▶ [Exercise goal]: Extract the run of lines that starts at the top of the records below and ends at the line with "random.seed(7)", keeping both ends and excluding pictures.

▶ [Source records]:
┄┄┄┄┄┄┄┄┄┄┄┄┄┄┄┄┄┄┄┄

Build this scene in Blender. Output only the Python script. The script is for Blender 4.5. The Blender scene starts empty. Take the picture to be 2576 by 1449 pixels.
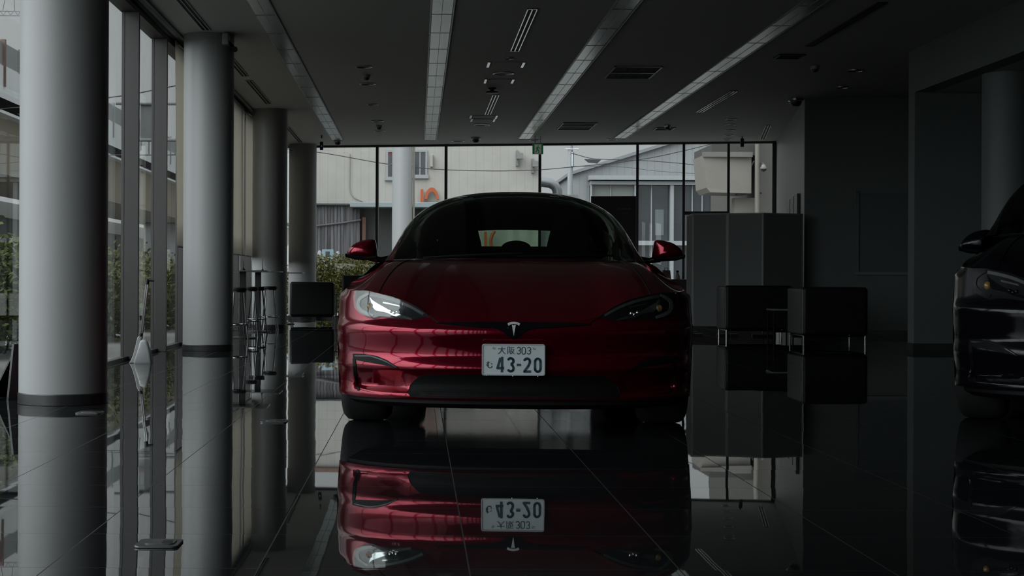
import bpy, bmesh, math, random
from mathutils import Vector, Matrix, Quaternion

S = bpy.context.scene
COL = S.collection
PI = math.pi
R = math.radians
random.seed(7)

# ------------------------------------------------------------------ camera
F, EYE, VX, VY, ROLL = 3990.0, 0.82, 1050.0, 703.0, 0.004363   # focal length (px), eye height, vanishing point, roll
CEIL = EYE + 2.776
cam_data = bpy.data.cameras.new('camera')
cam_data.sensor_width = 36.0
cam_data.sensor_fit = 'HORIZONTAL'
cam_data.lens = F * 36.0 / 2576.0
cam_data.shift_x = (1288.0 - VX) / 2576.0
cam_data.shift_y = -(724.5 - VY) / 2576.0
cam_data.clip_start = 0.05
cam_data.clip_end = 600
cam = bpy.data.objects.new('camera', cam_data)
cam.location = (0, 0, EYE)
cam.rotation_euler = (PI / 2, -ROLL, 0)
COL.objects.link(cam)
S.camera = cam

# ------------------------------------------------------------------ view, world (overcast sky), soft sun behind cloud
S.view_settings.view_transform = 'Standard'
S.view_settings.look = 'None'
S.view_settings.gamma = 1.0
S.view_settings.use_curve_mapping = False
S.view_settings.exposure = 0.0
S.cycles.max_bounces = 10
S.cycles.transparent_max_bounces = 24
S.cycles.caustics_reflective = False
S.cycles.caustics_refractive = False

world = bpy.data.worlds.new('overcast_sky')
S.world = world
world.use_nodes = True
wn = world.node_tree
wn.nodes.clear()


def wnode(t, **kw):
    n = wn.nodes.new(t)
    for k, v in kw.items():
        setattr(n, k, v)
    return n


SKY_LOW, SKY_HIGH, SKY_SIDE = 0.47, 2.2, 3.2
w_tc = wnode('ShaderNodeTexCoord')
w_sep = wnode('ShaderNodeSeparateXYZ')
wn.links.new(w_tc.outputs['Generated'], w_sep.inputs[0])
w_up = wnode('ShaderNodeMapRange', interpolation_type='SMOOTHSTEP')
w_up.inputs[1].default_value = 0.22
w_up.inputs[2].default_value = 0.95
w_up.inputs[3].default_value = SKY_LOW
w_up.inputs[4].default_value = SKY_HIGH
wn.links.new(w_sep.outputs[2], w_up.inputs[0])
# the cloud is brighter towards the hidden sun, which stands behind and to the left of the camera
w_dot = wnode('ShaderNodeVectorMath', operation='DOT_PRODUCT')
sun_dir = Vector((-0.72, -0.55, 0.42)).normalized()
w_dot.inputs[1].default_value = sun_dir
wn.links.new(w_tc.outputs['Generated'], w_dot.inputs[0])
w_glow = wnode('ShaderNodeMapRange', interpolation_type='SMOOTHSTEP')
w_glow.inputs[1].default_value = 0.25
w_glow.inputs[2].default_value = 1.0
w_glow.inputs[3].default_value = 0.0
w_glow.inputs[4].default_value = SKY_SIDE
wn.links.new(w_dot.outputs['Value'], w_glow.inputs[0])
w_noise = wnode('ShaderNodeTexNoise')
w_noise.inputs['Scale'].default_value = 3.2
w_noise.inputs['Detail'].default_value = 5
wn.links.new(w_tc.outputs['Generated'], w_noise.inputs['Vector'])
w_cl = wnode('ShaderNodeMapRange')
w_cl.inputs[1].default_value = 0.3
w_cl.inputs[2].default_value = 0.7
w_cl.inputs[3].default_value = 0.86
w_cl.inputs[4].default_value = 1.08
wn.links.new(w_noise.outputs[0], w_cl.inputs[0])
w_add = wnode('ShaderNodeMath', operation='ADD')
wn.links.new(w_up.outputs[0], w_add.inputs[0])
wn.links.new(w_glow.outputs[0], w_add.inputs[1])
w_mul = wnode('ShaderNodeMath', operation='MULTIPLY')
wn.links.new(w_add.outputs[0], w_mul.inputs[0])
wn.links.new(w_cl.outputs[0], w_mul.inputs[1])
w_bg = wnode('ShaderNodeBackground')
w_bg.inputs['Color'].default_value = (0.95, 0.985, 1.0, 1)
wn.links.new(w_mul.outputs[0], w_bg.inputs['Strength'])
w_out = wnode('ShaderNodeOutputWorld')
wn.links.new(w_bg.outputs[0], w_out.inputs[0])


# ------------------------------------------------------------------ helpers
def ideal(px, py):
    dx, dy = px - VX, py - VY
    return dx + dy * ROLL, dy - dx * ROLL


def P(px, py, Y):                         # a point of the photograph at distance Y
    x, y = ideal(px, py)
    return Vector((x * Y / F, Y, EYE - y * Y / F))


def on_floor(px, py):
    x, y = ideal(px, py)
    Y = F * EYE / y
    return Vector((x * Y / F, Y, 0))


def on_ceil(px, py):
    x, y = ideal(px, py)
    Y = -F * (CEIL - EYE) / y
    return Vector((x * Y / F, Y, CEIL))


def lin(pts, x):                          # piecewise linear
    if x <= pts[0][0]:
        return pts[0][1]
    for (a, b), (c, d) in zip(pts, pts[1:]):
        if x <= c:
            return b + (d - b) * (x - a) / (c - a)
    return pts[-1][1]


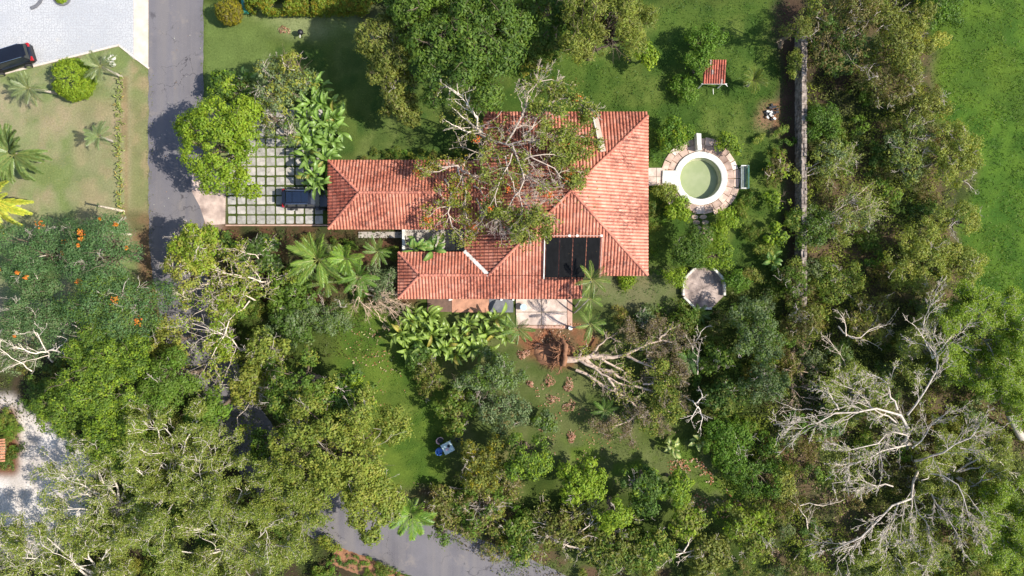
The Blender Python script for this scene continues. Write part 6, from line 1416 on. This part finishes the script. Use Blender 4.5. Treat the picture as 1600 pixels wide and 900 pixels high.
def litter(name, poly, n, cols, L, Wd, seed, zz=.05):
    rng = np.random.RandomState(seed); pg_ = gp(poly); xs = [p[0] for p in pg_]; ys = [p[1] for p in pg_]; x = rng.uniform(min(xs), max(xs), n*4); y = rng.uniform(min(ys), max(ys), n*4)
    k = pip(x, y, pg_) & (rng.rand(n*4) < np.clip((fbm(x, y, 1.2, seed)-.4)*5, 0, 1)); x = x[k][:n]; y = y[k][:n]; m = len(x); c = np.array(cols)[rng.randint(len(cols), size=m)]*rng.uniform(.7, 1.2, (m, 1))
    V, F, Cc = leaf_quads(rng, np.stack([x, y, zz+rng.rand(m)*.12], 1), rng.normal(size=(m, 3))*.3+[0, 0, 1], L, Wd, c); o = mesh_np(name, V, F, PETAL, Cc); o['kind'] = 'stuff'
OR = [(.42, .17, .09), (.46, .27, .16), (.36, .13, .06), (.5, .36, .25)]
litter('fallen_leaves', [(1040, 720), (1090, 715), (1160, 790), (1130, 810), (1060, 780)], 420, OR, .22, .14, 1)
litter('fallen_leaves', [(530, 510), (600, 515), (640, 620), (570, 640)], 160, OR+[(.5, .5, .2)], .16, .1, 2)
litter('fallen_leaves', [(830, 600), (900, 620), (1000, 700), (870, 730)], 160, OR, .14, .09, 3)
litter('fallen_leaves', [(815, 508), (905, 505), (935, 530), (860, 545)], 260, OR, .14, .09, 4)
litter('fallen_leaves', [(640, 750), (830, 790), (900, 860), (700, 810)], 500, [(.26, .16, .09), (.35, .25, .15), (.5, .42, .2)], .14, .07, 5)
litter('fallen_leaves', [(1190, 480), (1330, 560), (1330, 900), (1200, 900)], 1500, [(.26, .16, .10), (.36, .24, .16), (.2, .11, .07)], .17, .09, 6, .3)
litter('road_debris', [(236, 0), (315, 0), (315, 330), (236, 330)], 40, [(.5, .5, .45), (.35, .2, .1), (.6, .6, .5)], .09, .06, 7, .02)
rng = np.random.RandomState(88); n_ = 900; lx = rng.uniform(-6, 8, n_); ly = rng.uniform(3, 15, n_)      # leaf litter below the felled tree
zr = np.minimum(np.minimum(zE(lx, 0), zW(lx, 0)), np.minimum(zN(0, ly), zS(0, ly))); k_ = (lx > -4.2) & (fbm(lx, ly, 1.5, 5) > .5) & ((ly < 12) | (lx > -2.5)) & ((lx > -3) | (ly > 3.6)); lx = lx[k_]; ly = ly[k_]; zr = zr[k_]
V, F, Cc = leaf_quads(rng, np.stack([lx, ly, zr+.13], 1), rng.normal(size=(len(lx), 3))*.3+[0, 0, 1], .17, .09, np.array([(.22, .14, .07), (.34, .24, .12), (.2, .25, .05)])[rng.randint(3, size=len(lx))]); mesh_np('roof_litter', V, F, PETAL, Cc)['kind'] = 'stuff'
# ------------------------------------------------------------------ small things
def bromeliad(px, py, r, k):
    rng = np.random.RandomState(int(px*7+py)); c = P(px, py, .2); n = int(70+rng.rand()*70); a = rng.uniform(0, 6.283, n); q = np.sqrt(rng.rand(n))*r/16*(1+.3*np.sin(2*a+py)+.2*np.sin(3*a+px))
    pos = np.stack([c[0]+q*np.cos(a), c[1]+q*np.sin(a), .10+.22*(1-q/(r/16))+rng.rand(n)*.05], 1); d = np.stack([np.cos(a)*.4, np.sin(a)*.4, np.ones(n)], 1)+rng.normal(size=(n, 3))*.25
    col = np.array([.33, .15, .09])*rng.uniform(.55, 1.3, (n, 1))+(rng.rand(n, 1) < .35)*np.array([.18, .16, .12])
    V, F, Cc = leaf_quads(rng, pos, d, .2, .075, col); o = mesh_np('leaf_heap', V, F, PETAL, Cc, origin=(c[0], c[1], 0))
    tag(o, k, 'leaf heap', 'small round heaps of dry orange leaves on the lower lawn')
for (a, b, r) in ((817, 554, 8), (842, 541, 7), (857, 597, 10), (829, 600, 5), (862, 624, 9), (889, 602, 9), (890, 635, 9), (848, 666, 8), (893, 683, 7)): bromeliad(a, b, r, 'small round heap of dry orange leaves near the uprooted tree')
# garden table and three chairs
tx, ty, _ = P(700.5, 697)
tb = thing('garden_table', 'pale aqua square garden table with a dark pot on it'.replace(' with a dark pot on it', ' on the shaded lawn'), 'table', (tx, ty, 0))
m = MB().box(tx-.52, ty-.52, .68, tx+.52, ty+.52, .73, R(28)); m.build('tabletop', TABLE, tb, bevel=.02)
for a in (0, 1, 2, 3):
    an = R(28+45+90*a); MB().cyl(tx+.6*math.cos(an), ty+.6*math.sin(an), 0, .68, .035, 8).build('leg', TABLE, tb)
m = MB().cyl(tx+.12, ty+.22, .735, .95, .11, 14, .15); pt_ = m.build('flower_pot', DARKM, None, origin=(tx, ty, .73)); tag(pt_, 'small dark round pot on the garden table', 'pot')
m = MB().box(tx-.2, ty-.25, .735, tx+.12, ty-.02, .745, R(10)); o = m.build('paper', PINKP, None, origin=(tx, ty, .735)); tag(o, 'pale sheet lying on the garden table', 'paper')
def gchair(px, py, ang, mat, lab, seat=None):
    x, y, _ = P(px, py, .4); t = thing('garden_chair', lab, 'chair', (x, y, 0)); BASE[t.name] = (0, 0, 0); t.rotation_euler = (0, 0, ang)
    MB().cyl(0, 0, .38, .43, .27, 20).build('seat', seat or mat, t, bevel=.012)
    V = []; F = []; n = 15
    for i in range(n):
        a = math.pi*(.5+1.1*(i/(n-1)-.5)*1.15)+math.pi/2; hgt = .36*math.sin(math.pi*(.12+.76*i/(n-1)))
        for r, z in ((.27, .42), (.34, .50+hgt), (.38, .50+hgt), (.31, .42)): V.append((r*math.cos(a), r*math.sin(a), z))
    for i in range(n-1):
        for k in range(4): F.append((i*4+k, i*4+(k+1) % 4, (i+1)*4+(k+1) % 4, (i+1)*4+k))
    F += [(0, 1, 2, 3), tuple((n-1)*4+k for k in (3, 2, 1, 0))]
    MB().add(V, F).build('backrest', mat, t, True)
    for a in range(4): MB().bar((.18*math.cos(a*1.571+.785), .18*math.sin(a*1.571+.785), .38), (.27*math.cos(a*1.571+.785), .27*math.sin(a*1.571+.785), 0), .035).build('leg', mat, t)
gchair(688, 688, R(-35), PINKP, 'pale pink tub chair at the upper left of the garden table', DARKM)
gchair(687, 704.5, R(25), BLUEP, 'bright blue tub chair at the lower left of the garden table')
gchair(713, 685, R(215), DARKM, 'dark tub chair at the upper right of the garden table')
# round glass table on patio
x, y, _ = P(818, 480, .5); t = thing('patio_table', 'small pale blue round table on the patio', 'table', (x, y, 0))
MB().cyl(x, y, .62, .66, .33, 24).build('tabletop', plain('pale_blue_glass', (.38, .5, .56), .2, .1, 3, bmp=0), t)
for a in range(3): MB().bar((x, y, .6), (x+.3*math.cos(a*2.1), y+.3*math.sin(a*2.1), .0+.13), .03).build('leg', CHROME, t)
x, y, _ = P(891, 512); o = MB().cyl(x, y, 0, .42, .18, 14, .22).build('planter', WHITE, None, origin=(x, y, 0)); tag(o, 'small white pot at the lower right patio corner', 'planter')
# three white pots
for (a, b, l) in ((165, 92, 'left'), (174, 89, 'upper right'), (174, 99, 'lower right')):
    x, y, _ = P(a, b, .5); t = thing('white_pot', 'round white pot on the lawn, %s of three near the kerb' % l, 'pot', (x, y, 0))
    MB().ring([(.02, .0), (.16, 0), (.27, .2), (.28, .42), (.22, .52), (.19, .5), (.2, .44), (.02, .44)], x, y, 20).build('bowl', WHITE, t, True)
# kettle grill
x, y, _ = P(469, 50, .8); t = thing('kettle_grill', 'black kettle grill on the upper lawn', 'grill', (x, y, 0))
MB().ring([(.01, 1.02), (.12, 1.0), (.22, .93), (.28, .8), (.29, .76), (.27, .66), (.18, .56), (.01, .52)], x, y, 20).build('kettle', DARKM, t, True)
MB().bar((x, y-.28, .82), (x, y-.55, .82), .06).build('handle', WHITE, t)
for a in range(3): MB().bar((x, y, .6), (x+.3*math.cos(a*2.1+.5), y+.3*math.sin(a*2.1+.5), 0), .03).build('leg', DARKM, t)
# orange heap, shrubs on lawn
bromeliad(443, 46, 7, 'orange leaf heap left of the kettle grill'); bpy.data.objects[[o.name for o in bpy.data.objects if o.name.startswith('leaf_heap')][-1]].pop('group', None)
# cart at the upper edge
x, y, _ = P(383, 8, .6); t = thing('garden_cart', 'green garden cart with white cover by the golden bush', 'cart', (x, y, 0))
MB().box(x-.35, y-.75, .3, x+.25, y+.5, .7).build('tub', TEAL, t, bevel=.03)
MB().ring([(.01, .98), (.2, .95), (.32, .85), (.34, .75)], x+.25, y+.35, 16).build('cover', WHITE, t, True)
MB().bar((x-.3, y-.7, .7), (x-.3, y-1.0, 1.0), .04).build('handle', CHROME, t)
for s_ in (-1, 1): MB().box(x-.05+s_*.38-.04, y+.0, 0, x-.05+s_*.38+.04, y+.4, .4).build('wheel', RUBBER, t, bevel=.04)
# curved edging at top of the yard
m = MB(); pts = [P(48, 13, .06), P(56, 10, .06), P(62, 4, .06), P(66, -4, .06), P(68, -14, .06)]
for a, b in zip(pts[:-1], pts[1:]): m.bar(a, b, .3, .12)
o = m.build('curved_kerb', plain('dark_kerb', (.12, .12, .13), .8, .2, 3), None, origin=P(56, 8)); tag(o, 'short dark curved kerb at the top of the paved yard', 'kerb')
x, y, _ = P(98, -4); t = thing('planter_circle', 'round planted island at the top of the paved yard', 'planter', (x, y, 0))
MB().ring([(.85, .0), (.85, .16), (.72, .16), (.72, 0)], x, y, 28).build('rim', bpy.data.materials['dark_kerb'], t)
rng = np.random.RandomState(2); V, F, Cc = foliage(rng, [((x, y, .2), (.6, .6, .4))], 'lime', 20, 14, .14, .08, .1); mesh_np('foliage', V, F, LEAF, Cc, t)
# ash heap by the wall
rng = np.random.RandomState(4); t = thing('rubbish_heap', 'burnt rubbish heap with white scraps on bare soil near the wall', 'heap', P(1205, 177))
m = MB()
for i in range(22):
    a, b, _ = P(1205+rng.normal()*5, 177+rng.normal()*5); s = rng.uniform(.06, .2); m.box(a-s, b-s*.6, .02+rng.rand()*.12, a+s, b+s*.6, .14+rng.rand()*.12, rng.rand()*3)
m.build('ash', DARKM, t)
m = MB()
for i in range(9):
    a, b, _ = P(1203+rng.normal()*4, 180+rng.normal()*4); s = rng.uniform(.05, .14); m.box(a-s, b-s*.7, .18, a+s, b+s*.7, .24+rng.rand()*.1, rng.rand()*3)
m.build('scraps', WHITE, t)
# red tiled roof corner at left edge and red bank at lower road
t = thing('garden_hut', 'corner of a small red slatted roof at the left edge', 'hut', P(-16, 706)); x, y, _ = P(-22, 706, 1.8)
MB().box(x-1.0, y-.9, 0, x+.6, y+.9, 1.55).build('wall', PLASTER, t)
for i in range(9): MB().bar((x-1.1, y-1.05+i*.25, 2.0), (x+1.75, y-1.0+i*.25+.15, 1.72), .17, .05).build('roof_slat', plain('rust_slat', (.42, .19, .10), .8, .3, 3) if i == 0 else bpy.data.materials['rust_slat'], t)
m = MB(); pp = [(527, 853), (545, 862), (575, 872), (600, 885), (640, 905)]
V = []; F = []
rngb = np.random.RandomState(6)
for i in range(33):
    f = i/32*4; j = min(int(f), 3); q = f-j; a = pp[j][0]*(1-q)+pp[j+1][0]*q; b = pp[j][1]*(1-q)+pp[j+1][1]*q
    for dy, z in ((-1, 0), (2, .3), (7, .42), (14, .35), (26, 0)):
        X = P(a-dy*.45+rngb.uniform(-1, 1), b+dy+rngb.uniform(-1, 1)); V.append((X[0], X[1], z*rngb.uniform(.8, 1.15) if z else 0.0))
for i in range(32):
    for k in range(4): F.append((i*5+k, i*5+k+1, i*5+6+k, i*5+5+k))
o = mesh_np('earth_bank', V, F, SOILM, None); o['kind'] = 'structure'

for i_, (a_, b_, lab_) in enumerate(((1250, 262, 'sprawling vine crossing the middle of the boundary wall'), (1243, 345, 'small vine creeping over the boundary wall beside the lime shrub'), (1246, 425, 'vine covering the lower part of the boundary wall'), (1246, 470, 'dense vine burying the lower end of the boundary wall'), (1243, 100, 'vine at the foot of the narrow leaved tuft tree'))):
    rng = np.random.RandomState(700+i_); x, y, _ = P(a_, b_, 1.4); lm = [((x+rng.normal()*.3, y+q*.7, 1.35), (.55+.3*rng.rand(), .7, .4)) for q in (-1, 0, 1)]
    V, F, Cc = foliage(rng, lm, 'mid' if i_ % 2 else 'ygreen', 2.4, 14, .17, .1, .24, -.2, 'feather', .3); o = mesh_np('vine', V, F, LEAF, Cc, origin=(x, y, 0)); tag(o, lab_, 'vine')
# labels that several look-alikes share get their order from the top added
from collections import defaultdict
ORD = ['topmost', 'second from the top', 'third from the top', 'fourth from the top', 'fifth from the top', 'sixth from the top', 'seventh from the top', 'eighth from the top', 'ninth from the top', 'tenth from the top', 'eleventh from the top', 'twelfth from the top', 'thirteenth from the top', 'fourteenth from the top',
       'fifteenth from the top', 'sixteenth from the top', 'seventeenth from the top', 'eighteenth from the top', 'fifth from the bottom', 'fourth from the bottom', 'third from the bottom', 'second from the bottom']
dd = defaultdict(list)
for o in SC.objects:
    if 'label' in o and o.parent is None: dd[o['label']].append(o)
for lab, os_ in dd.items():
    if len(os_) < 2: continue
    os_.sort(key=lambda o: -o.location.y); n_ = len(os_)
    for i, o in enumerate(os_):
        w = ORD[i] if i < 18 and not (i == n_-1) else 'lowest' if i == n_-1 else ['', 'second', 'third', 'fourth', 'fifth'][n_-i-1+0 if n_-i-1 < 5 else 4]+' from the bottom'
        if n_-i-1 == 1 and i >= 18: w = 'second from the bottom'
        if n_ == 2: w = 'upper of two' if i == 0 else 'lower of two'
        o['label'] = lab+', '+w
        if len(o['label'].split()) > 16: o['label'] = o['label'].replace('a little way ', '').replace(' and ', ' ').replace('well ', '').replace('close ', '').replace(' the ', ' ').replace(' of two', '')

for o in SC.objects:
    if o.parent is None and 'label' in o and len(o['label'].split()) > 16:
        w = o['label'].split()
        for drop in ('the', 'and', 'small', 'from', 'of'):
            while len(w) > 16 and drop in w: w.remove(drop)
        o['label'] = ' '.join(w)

┄┄┄┄┄┄┄┄┄┄┄┄┄┄┄┄┄┄┄┄

▶ [Response below]:
Build this scene in Blender. Output only the Python script. The script is for Blender 4.5. The Blender scene starts empty. Take the picture to be 2576 by 1449 pixels.
import bpy, bmesh, math, random
from mathutils import Vector, Matrix, Quaternion

S = bpy.context.scene
COL = S.collection
PI = math.pi
R = math.radians
random.seed(7)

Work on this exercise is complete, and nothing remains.